## Stated task
Set down only the lines running from the one with "Build this scene" to the one with "so.location = sd * 300", both lines included, exactly as they stand, please.

## Source material

+ + + + +

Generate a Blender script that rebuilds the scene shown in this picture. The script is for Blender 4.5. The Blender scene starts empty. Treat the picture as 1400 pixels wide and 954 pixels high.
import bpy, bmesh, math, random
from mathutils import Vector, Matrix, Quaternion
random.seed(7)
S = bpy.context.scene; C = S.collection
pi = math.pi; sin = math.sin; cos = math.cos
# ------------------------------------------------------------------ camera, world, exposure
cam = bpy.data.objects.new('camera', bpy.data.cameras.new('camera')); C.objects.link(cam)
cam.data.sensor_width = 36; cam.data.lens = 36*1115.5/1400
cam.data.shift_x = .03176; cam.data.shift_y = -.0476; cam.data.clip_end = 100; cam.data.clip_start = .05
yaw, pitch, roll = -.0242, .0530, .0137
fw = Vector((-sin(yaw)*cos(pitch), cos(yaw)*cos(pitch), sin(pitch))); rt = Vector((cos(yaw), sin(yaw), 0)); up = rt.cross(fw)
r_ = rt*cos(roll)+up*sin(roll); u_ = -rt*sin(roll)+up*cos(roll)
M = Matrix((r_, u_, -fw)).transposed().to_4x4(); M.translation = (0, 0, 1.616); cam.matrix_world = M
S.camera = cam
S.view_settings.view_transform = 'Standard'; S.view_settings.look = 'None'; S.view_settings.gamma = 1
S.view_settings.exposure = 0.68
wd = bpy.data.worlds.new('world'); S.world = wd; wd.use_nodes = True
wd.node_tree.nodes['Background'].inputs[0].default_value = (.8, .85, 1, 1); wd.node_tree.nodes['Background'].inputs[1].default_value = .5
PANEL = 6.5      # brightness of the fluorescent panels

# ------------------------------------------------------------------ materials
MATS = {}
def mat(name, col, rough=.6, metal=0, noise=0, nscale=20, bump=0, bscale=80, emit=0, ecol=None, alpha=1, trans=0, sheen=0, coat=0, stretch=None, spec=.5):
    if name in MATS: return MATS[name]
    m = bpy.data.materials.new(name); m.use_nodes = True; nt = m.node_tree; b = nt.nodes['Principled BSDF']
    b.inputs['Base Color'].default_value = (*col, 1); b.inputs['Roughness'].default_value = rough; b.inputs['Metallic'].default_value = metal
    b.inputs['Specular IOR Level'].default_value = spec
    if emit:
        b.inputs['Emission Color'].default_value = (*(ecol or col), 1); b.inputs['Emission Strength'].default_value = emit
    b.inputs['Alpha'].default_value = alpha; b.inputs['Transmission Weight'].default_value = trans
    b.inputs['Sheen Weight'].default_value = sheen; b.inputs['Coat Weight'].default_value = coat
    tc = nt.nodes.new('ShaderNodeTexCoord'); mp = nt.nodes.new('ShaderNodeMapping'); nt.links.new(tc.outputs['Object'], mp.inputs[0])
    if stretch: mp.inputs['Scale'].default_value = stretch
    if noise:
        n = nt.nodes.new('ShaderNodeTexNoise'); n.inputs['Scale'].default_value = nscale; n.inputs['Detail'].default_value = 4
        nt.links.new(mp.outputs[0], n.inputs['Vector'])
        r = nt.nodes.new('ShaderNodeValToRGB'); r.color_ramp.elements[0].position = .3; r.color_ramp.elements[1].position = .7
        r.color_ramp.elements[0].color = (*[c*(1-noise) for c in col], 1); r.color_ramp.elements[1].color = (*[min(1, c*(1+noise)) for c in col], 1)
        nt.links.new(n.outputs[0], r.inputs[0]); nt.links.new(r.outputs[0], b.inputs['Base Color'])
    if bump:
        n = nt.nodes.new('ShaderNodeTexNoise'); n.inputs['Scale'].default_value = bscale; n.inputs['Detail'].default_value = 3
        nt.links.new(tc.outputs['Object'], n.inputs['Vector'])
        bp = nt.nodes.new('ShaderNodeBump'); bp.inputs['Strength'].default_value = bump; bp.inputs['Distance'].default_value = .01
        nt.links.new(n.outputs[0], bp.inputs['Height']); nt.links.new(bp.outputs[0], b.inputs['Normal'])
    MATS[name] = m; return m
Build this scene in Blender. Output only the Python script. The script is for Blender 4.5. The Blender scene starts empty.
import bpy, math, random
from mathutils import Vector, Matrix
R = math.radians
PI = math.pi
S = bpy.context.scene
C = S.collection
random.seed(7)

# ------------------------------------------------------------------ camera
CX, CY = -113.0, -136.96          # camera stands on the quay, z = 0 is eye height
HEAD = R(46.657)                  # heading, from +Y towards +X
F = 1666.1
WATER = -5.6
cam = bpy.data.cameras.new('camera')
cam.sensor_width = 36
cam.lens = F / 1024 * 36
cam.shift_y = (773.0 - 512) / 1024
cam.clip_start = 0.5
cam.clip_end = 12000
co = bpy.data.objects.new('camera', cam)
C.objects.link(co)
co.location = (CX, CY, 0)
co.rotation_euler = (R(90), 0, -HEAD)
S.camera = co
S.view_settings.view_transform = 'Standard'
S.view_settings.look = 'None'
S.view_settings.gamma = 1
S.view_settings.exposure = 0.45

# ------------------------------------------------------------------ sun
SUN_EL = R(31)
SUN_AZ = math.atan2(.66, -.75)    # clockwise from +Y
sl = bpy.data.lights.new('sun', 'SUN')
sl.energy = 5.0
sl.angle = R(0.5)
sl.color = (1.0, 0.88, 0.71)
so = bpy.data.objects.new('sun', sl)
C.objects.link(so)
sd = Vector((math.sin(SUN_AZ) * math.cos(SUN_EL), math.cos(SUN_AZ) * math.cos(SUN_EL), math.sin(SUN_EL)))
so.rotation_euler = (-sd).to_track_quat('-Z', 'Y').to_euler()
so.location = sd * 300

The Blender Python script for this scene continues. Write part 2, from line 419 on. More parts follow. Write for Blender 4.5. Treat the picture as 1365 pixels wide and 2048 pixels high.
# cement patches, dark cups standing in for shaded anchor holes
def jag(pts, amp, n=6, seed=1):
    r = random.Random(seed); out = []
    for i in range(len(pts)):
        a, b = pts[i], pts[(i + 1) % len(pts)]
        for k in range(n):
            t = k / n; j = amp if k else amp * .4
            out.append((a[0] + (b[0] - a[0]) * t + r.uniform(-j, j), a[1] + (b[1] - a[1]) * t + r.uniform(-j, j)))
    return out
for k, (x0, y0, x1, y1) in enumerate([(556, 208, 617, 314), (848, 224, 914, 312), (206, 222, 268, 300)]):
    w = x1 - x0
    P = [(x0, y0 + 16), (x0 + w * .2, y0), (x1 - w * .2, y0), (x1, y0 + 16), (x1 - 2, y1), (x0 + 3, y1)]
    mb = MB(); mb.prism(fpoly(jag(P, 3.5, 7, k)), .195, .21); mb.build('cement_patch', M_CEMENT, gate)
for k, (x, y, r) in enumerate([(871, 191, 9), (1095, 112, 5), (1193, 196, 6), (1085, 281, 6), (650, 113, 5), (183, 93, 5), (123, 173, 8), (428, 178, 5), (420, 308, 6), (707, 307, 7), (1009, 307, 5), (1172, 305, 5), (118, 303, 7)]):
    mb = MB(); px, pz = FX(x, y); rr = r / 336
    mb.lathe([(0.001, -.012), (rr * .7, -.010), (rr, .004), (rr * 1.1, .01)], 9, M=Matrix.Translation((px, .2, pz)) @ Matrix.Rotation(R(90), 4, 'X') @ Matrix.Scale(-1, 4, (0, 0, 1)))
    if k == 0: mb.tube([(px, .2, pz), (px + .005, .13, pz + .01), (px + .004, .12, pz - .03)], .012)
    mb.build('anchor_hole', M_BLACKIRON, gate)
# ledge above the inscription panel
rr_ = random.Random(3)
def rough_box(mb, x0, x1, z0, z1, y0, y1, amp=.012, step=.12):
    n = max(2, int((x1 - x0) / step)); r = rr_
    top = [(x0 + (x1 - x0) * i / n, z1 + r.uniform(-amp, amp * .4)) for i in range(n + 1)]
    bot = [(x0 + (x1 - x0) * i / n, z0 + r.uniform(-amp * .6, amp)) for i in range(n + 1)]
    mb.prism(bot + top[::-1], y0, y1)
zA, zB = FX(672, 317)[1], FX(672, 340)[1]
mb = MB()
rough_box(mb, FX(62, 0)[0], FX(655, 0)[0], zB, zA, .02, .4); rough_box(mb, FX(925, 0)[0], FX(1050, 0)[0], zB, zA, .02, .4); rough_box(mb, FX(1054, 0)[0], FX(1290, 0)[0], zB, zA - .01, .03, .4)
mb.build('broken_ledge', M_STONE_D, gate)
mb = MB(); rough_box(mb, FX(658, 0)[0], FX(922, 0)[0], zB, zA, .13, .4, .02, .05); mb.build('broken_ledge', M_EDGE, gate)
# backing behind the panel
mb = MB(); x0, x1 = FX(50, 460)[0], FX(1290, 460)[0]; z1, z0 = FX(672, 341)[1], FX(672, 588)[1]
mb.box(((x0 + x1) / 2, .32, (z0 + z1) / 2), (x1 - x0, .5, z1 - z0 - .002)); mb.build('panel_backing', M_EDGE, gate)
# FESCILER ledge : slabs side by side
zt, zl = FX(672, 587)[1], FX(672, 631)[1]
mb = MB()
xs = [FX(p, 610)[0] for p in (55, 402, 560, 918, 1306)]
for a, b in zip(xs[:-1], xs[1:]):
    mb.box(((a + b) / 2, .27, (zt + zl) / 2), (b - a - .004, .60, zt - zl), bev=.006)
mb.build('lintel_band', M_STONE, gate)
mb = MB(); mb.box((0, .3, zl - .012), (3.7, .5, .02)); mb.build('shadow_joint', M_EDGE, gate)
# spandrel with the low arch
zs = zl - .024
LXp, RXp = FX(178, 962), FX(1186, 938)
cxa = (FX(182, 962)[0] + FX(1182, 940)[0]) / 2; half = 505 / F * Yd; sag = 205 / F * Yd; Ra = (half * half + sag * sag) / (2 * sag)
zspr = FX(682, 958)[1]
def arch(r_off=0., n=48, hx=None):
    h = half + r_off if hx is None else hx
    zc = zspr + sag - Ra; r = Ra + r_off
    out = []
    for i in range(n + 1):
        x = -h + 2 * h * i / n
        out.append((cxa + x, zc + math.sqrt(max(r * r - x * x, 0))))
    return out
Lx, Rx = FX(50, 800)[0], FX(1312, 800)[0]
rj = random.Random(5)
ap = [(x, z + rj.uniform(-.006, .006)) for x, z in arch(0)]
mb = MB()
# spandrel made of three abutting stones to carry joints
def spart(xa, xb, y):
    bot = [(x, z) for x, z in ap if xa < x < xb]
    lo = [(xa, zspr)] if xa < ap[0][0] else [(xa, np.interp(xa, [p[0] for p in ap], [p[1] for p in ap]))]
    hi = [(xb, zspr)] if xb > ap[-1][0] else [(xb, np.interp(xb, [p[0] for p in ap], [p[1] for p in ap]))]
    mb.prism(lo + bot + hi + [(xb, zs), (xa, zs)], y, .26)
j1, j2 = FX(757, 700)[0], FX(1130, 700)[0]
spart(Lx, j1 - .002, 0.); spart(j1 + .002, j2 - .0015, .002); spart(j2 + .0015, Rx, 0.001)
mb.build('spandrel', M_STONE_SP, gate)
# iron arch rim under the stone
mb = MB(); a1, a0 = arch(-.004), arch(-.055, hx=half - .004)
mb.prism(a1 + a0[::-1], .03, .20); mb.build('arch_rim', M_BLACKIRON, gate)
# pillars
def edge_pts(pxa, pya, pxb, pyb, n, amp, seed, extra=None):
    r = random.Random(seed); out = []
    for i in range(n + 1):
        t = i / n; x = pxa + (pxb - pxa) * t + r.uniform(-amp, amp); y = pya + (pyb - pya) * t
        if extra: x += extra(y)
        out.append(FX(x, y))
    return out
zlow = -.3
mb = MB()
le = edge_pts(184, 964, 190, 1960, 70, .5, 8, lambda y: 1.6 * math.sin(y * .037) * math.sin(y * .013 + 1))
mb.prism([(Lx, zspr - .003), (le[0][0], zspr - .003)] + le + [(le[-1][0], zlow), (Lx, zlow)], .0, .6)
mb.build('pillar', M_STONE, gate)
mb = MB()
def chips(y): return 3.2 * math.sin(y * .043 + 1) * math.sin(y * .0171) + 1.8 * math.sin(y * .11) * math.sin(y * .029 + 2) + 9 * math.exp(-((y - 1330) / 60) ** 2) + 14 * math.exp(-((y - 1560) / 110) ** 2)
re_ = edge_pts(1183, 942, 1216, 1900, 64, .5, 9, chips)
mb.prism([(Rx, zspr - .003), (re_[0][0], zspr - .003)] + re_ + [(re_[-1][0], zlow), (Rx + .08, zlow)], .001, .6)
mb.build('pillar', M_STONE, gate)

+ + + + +

## Expected answer
Build this scene in Blender. Output only the Python script. The script is for Blender 4.5. The Blender scene starts empty.
import bpy, math, random
from mathutils import Vector, Matrix
R = math.radians
PI = math.pi
S = bpy.context.scene
C = S.collection
random.seed(7)

# ------------------------------------------------------------------ camera
CX, CY = -113.0, -136.96          # camera stands on the quay, z = 0 is eye height
HEAD = R(46.657)                  # heading, from +Y towards +X
F = 1666.1
WATER = -5.6
cam = bpy.data.cameras.new('camera')
cam.sensor_width = 36
cam.lens = F / 1024 * 36
cam.shift_y = (773.0 - 512) / 1024
cam.clip_start = 0.5
cam.clip_end = 12000
co = bpy.data.objects.new('camera', cam)
C.objects.link(co)
co.location = (CX, CY, 0)
co.rotation_euler = (R(90), 0, -HEAD)
S.camera = co
S.view_settings.view_transform = 'Standard'
S.view_settings.look = 'None'
S.view_settings.gamma = 1
S.view_settings.exposure = 0.45

# ------------------------------------------------------------------ sun
SUN_EL = R(31)
SUN_AZ = math.atan2(.66, -.75)    # clockwise from +Y
sl = bpy.data.lights.new('sun', 'SUN')
sl.energy = 5.0
sl.angle = R(0.5)
sl.color = (1.0, 0.88, 0.71)
so = bpy.data.objects.new('sun', sl)
C.objects.link(so)
sd = Vector((math.sin(SUN_AZ) * math.cos(SUN_EL), math.cos(SUN_AZ) * math.cos(SUN_EL), math.sin(SUN_EL)))
so.rotation_euler = (-sd).to_track_quat('-Z', 'Y').to_euler()
so.location = sd * 300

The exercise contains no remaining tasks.